2. Trace around the perimeter of the fan blade with a sharp hobby knife, cutting through the leather as you go. It will likely take a couple of passes.
3. Remove the screws and separate the leather.
4. Repeat steps 1 – 3 three more times to cut four identical leather blades. NOTE: Be sure to identify two pairs of blades that are balanced to within 0.5g before proceeding (see below).
5. Apply leather dye to the front and back of the blades, per the dye directions, until the color pleases your eye. Let the dye dry thoroughly.
6. Rub extra virgin olive oil into the front and back of each blade to act as a finish and preservative. Allow excess oil to evaporate before proceeding.
7. Attach the finished blades to the hub using pop rivets and a pop rivet tool. To avoid tearout, the wide flange of the rivet should be against the leather, not the metal of the hub. Be sure opposing blades are weight-matched to within 0.5g before riveting.

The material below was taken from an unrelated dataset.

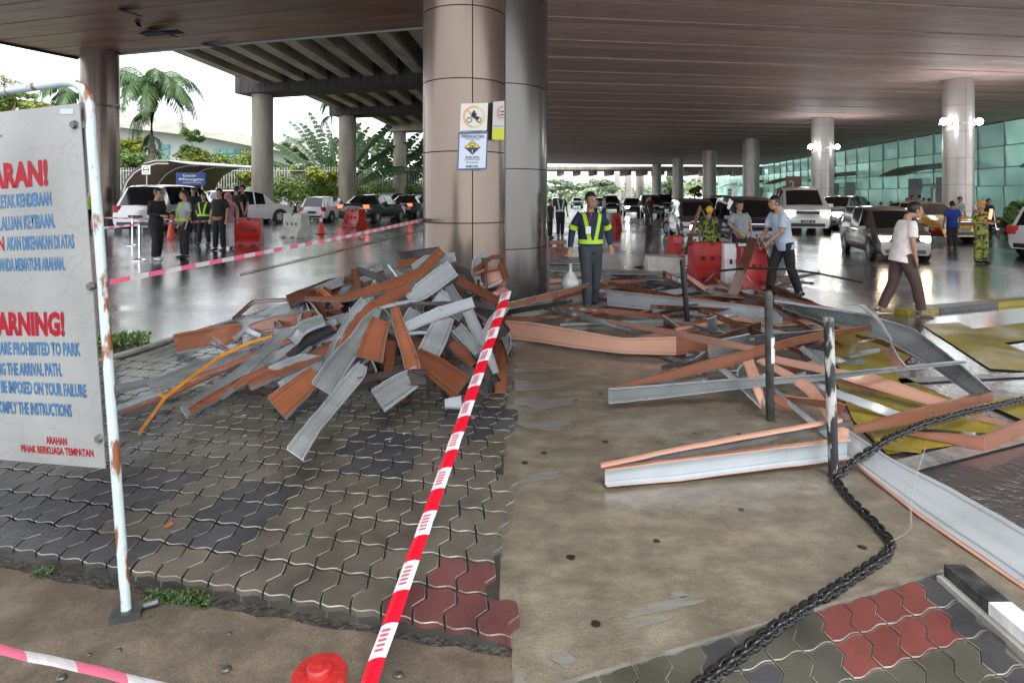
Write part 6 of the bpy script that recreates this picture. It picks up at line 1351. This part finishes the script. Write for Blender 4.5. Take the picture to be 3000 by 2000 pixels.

Make Sure to Balance the Blades
My first assumption was that the leather was pretty homogeneous and that, if I cut four identical blades from it, they would each weigh about the same. Not true. The first time I put the hub and leather blades together, the fan wobbled horribly, and I had to drill out the pop rivets and break out my postage scale to weigh the blades, at which point I discovered that one of them weighed 46 grams, while the others all weighed about 40. I used a micro-plane kitchen grater to remove leather from the flesh side of the heavy blade, and then had to re-apply stain to replace the color I’d scraped off. If you try this project, learn from my mistake: weigh and balance the blades before applying any finish.